EXERCISE MATERIAL:
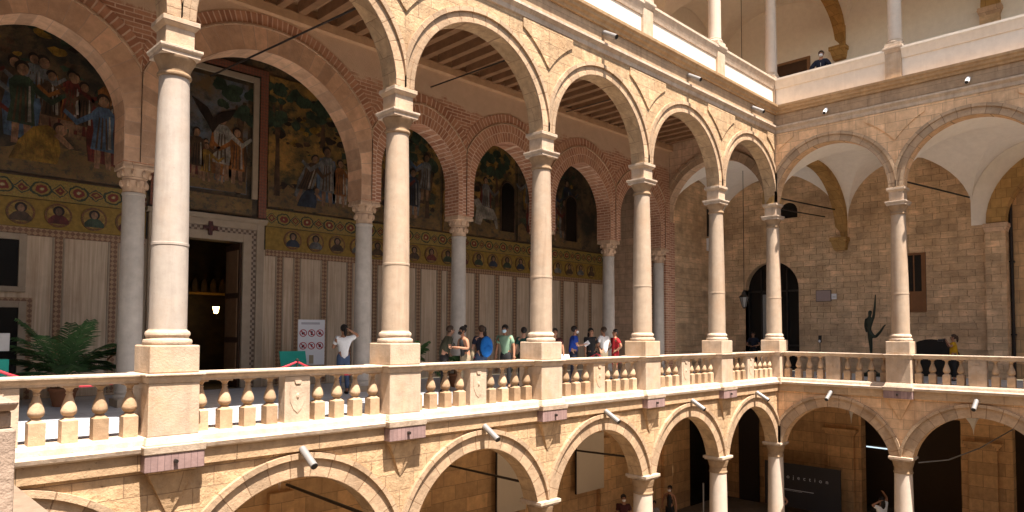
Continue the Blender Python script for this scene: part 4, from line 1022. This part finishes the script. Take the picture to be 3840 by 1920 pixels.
for k in range(1,6): 
    mb = groin(lambda a, b: (-k*S + S*a, -.1 + 4.69*b), 13.3, 2.1); tag(obj('plaster_vault', mb, M['plaster'], None, (0,0,0)), 'white upper vault over the left gallery, bay %s left of the corner' % ('one two three four five'.split()[k-1]), 'vault', 'white plaster vaults')
rib(.1,.1,BX,-.78,13.7,12.85,15.0,.42,.4,'stone rib ending beside the man in the dark suit upstairs',M['rib'])
wu = copy_tree(WA); wu.location.z += 7.55; pw = [c for c in wu.children if c.name.startswith('pilaster') and 'cap' not in c.name][0]; pw.scale.z = .6; pw.location.z = 2.1; wu['label'] = 'stone arch on a pilaster in the upper gallery at the top right edge'
t = thing('roof', 'roof over the upper galleries', 'roof', (-13,2,15.5)); rb = MB(); rb.box(-30,BX+.4,-.6,5,15.5,15.8); rb.box(-.6,BX+.4,-16,-.601,15.5,15.8); obj('slab', rb, M['ochre'], t, (-13,2,15.5))
up = MB(); up.box(-30,-.21,-.2,.2,13.95,15.499); up.box(-.2,.2,-16,-.21,13.95,15.499); obj('top_wall', up, M['facade'], t, (-13,2,15.5))
t = thing('door', 'brown door in the upper gallery behind the corner column', 'door', (BX-.002,1.15,UPF), -PI/2); obj('leaf', MB().box(-.62,.62,-.05,0,0,3.25), M['doorwood'], t)
f = MB(); f.box(-.74,-.621,-.07,0,0,3.36); f.box(.621,.74,-.07,0,0,3.36); f.box(-.62,.62,-.07,0,3.251,3.36); obj('frame', f, M['wood'], t)

def lantern(x, y, z0, ztop, label):
    t = thing('hanging_lantern', label, 'lantern', (x,y,z0), 0, 'hanging lanterns')
    obj('chain', MB().tube([(0,0,.72),(0,0,ztop-z0)], .012, 6), M['iron'], t)
    g = obj('glass', MB().lathe([(.06,.06),(.17,.45)], n=6, smooth=False), M['glassy'], t)
    fr = MB().lathe([(.03,0),(.07,.05)], n=6, smooth=False); fr.lathe([(.20,.45),(.20,.47),(.09,.58),(.10,.60),(.03,.74)], n=6, smooth=False)
    for k in range(6):
        a = 2*PI*k/6; fr.tube([(.065*math.cos(a),.065*math.sin(a),.05),(.175*math.cos(a),.175*math.sin(a),.46)], .012, 5)
    obj('frame', fr, M['iron'], t)
lantern(2.3,2.26,2.42,8.0,'iron lantern hanging on a long chain before the arched doorway'); lantern(2.3,2.26,11.9,15.4,'iron lantern hanging in the upper gallery left of the corner column')

# ------------------------------------------------------------------ foreground pier of the near wing
t = thing('stone_pier', 'shaded rough stone pier close to the camera at the bottom left corner', 'pier', (-23.2,-4.06,-.4))
o2 = (-23.2,-4.06,-.4)
obj('shaft', MB().box(-23.6,-22.858,-4.40,-3.72,-.235,.655), M['pier'], t, o2, .02); obj('neck', MB().box(-23.6,-22.885,-4.36,-3.76,.656,.79), M['pier'], t, o2, .02)
obj('cap', MB().frustum((-23.6,-22.87,-4.40,-3.72),.79,(-23.6,-22.845,-4.45,-3.67),.86), M['pier'], t, o2, .02)
obj('ledge', MB().box(-24.2,-22.41,-8,-1.5,-.6,-.24), M['far'], t, o2, .01)

# ------------------------------------------------------------------ signs, barriers, plants
t = thing('notice_board', 'white notice board with six red prohibition signs', 'sign', (-14.55,6.2,FLOOR), R(-12))
bd = obj('board', MB().box(-.36,.36,-.02,.02,.62,1.83), M['white'], t, (0,0,0), .005)
obj('title', MB().box(-.28,.22,-.023,-.0201,1.70,1.76), plain('pale_grey_ink', (.42,.42,.45), .6), bd); obj('info_patch', MB().box(-.06,.06,-.023,-.0201,.65,.88), plain('tan_ink', (.35,.28,.18), .6), bd)
for i in range(6):
    cx, cz = -.225 + .225*(i % 3), 1.47 - .34*(i//3)
    rg = MB(); rows = [[(cx + r*math.cos(2*PI*k/20), y, cz + r*math.sin(2*PI*k/20)) for k in range(20)] for r, y in ((.10,-.021),(.10,-.026),(.078,-.026),(.078,-.021))]
    rg.grid(rows, False, True); a = .7071
    rg.prism([(cx-.07,cz+.05),(cx-.05,cz+.07),(cx+.07,cz-.05),(cx+.05,cz-.07)], -.026, -.021)
    sg = obj('prohibition_sign', rg, M['signred'], bd)
    ik = MB()
    sh = [[(-.05,-.05),(.05,-.05),(.05,.03),(-.05,.03)],[(-.03,-.07),(.03,-.07),(.04,.06),(-.02,.07)],[(-.06,-.02),(.0,-.06),(.06,-.02),(.0,.07)],[(-.06,-.06),(.02,-.06),(.06,.05),(-.03,.02)],[(-.05,.05),(.05,.05),(.0,-.06)],[(-.03,-.06),(.05,-.04),(.03,.06),(-.05,.04)]][i]
    ik.prism([(cx+p*.8, cz+q*.8) for p, q in sh], -.0235, -.0205); obj('pictogram', ik, M['black'], sg)
for s in (-.25,.25): obj('leg', MB().box(s-.02,s+.02,-.02,.02,0,.619), M['steel'], t)
t = thing('turquoise_board', 'tilted turquoise board leaning beside the notice board', 'sign', (-15.02,6.0,FLOOR), R(-12))
obj('panel', MB().prism([(-.37,.0),(.30,.0),(.17,1.0),(-.50,1.0)], -.02, .02), M['teal'], t); obj('stand', MB().box(-.05,.05,.021,.3,0,.04), M['iron'], t)
t = thing('lectern_sign', 'pale notice on a thin post above a turquoise stand at the left edge', 'sign', (-21.66,4.9,FLOOR))
obj('plate', MB().box(-.3,.24,-.02,.02,1.12,1.45), plain('grey_notice', (.48,.46,.44), .6), t); obj('post', MB().tube([(0,.0,.0),(0,.0,1.12)], .02, 8), M['steel'], t); obj('stand', MB().box(-.3,.22,-.15,.15,.0,.97), M['teal'], t)
# rope barriers
def rope(x0, y0, x1, y1, sag, label):
    a, b = Vector((x0,y0,.78)), Vector((x1,y1,.78)); pts = []
    for i in range(17):
        q = i/16; p = a.lerp(b, q); p.z -= sag*4*q*(1-q); pts.append(p - a)
    m = obj('barrier_rope', MB().tube(pts, .022, 8), M['red'], None); m.location = a
    tag(m, label, 'rope', 'red barrier ropes')
def post(x, y, l, first=[]):
    if not first:
        t = thing('barrier_post', l, 'post', (x,y,FLOOR), 0, 'barrier posts'); obj('pole', MB().lathe([(.022,.02),(.022,.9),(.035,.9),(.035,.93),(.01,.95)], n=12), M['iron'], t); obj('foot', MB().lathe([(.16,0),(.16,.02),(.03,.035)], n=20), M['iron'], t); first.append(t); return
    t = copy_tree(first[0]); t.location = (x,y,FLOOR); t['label'] = l
px_ = [-24.4,-21.95,-19.42,-16.85,-14.39,-11.87,-9.35,-6.8,-4.3]
pl_ = ['barrier post behind the balustrade at the left edge','barrier post behind the nearest big column','barrier post at the left of the panel below the portal','barrier post behind the second sunlit pedestal','barrier post left of the couple','barrier post below the couple','barrier post below the green shirted man','barrier post below the blue shirted man','barrier post below the person in red']
for x, l in zip(px_, pl_): post(x, 2.6, l)
for i, (a, b) in enumerate(zip(px_, px_[1:])): rope(a, 2.6, b, 2.6, .26 + .05*(i % 2), 'red rope sagging between posts, ' + ['behind the leftmost balusters','behind the nearest big pedestal','left part behind the bay below the portal','right part behind the bay of the woman in white','behind the couple bay, left stretch','behind the blue backpack','right stretch below the green shirt','behind the bay of the blue shirted man'][i])

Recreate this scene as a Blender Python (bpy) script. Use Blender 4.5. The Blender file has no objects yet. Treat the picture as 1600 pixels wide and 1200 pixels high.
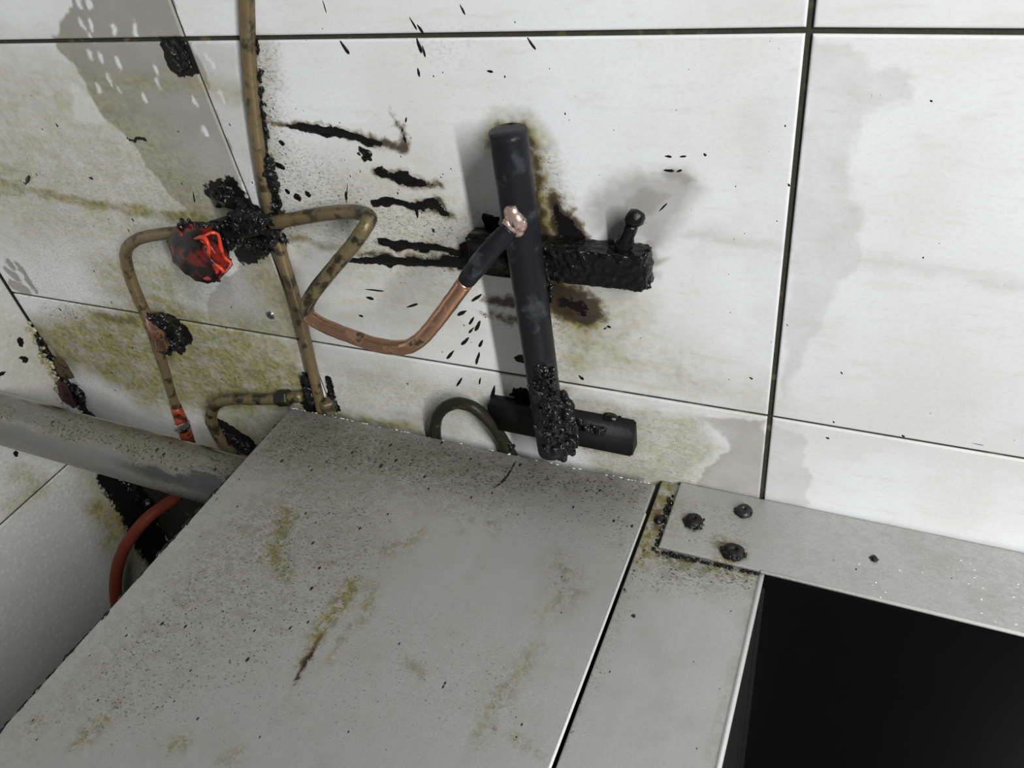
import bpy, bmesh, math, random
import numpy as np
from mathutils import Vector, Matrix, noise

random.seed(7)
S = bpy.context.scene
COL = S.collection

# ------------------------------------------------------------------ camera, light, exposure
F = 1224.89                                   # focal length in pixels of the 1600 x 1200 frame
CM = np.array([[0.910316, -0.158078, 0.382539], [0.392061, 0.625629, -0.674445], [-0.132713, 0.763937, 0.631496]])
CP = np.array([0.0, -0.4147, 1.31152])
cd = bpy.data.cameras.new('camera'); cam = bpy.data.objects.new('camera', cd); COL.objects.link(cam)
cd.sensor_width = 36; cd.lens = F / 1600 * 36; cd.clip_start = 0.01
mw = Matrix.Identity(4)
for i in range(3):
    for j in range(3): mw[i][j] = CM[i, j]
    mw[i][3] = CP[i]
cam.matrix_world = mw
S.camera = cam
S.view_settings.view_transform = 'Standard'; S.view_settings.look = 'None'
S.view_settings.gamma = 1; S.view_settings.use_curve_mapping = False
S.view_settings.exposure = 0.0

wd = bpy.data.worlds.new('room_light'); S.world = wd; wd.use_nodes = True
wd.node_tree.nodes['Background'].inputs[0].default_value = (0.93, 0.97, 1.0, 1)
wd.node_tree.nodes['Background'].inputs[1].default_value = 0.13

def area_lamp(name, loc, target, size, size_y, power, color=(1, 1, 1)):
    l = bpy.data.lights.new(name, 'AREA'); l.shape = 'RECTANGLE'; l.size = size; l.size_y = size_y; l.energy = power; l.color = color
    o = bpy.data.objects.new(name, l); COL.objects.link(o); o.location = loc
    o.rotation_euler = (Vector(target) - Vector(loc)).to_track_quat('-Z', 'Y').to_euler()
    return o
# an upright strip lamp on the right, outside the frame
area_lamp('strip_lamp', (0.93, -1.02, 1.86), (-0.25, 0, 1.0), 0.055, 1.0, 38, (1.0, 0.997, 0.985))

# ------------------------------------------------------------------ measuring helpers (photo pixel -> real point on a real plane)
ZT = 0.85
XL = -0.8192
def ray(x, y): return CM @ np.array([(x - 800) / F, -(y - 600) / F, -1.0])
def W(x, y, off=0.0):                          # on the plane `off` in front of the back wall
    v = ray(x, y); return Vector(CP + v * ((-off - CP[1]) / v[1]))
def T(x, y, dz=0.0):                           # on the plane of the cooker top
    v = ray(x, y); return Vector(CP + v * ((ZT + dz - CP[2]) / v[2]))
def X(x, y, off=0.0):                          # on the left wall
    v = ray(x, y); return Vector(CP + v * ((XL + off - CP[0]) / v[0]))

# ------------------------------------------------------------------ object helpers
def link(name, me, mat=None, parent=None):
    o = bpy.data.objects.new(name, me); COL.objects.link(o)
    if mat: me.materials.append(mat)
    if parent: o.parent = parent
    return o
def tag(o, label, cat, group=None):
    o['label'] = label; o['category'] = cat
    if group: o['group'] = group
    return o
def thing(name, label, cat, loc=(0, 0, 0), group=None):
    o = bpy.data.objects.new(name, None); COL.objects.link(o); o.empty_display_size = 0.01
    return tag(o, label, cat, group)
def build(name, bm, mat, parent=None, smooth=True, label=None):
    me = bpy.data.meshes.new(name)
    bmesh.ops.recalc_face_normals(bm, faces=bm.faces)
    bm.to_mesh(me); bm.free()
    if smooth: me.polygons.foreach_set('use_smooth', [True] * len(me.polygons))
    o = link(name, me, mat, parent)
    if label: o['label'] = label
    return o
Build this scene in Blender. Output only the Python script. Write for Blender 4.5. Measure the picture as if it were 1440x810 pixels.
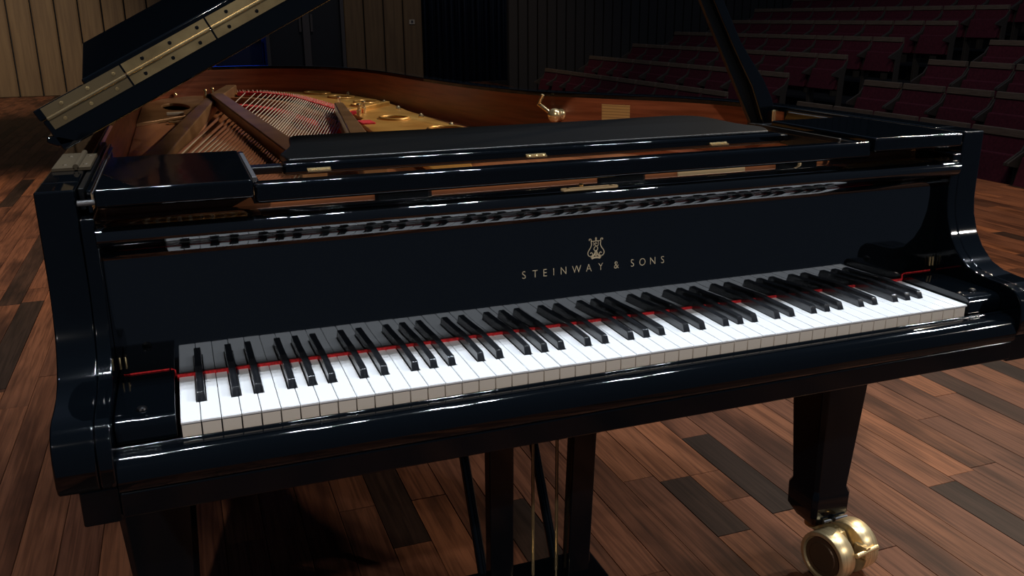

AIM: Give only the number of lines in the entries above that contain the string "from".

CORRECT OUTPUT: 2